Fall’s First Lines
We’ve matched up the first lines of our Fall 2014 fiction with the titles from which they come. This handy-dandy guide also serves as the answer key for the Fall’s First Lines quiz in our new Inside Algonquin newsletter. (Have you signed up for the Inside Algonquin newsletter? Oh, please do! It’s great fun.)
1.“I’m breaking up with Adrian on the corner of Charles and Mulberry where he’s passing out half-sheet advertisements for his band, the Babymakers.”
B. The Future for Curious People by Gregory Sherl
2.“The moose head was fixed to the wall, the microphone in its mouth was broken, but the camera in its left eye was working just fine, and as far as the moose could see, this was just another Friday night in the Lumber Lodge!
A. The Happiest People in the World by Brock Clarke
3. “Her name was Caitlin, she was eighteen, and her own hear would sometimes wake her — flying away in that dream-race where finish lines grew farther away not nearer, where knees turned to taffy, or feet to stones.”

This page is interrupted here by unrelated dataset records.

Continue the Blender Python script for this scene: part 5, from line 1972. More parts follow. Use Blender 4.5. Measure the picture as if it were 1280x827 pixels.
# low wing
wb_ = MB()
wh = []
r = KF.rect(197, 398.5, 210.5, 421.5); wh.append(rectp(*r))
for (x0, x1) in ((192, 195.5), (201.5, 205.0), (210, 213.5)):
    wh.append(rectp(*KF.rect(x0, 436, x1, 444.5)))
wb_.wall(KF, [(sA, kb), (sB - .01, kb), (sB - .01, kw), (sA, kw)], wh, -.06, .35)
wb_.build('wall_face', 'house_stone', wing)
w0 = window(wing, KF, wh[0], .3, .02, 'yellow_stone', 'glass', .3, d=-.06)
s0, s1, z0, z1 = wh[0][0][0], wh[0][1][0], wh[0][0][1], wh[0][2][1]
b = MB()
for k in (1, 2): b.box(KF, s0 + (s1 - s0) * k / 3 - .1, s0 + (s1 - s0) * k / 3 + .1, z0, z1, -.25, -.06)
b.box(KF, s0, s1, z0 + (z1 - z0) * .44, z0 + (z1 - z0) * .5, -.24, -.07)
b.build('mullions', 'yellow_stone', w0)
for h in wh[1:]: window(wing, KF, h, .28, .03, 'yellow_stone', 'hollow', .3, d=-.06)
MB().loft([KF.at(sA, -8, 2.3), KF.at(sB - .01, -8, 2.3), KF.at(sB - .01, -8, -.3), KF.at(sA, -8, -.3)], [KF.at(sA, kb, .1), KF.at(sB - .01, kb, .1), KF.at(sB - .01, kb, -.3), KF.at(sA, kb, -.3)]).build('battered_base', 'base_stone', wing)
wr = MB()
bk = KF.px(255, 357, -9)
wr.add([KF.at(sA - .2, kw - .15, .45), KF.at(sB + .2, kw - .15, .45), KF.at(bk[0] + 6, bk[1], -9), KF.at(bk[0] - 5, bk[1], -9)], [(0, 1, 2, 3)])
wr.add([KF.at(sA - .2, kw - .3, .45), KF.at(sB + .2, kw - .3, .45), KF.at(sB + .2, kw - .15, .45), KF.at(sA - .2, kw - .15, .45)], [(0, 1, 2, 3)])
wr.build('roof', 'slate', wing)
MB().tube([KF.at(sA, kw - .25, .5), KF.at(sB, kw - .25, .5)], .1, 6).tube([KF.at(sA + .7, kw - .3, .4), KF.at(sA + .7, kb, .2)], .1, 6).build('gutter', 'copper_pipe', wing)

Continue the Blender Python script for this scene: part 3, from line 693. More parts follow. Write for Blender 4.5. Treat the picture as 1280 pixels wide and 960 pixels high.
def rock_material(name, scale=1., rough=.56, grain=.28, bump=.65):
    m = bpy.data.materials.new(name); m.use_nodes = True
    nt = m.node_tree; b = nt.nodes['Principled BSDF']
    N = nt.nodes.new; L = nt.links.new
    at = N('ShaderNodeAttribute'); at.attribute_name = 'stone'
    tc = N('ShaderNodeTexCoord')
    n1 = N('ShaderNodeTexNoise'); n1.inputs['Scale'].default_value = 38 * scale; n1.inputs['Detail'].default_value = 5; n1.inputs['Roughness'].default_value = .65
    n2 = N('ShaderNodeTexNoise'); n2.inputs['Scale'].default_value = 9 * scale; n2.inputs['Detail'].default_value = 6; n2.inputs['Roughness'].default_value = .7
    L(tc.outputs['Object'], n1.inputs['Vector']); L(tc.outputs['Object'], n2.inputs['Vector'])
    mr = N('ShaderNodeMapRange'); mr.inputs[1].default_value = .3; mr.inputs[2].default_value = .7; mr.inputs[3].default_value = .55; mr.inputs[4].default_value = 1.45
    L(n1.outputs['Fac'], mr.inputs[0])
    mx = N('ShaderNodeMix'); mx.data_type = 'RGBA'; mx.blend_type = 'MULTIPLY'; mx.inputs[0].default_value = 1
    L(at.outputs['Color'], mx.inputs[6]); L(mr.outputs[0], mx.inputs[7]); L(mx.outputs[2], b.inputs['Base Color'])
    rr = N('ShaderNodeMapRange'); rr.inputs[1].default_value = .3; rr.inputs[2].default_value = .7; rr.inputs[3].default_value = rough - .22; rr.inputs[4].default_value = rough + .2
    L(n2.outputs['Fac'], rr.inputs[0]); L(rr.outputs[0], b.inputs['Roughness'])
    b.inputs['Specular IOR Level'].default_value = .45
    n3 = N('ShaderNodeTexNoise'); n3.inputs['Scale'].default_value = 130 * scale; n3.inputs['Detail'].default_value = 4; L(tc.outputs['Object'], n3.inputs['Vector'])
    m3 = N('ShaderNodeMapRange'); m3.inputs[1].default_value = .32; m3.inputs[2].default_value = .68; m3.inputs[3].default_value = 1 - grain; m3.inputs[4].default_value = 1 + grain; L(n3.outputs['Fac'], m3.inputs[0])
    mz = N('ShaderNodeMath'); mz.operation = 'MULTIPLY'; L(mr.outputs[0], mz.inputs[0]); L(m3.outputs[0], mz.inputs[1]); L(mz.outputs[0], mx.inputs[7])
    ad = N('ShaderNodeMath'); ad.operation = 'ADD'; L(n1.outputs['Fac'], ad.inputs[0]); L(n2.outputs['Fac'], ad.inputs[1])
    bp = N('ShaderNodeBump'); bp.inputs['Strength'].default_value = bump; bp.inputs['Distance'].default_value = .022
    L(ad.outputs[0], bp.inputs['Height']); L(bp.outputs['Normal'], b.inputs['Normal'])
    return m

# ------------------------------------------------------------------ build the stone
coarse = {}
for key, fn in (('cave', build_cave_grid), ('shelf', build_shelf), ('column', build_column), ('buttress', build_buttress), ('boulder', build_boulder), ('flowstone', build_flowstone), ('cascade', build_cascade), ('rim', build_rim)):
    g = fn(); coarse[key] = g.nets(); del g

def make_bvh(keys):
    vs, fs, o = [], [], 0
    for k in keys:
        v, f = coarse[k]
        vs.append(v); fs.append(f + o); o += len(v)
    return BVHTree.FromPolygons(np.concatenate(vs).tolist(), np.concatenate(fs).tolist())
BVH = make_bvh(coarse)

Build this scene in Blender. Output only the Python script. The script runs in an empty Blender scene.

C. Descent by Tim Johnston
4.“The young woman ahead of him in line at the Hannaford Superstore was unusually fragrant, smelled like wood smoke and dirty clothes and cough drops or maybe Ben-Gay, eucalyptus anyway.”
E. The Remedy for Love by Bill Roorbach
5. “That summer was cool and windless, the clouds unrelenting, as if God had reached out his hand one day and nudged the sun from its rightful place.”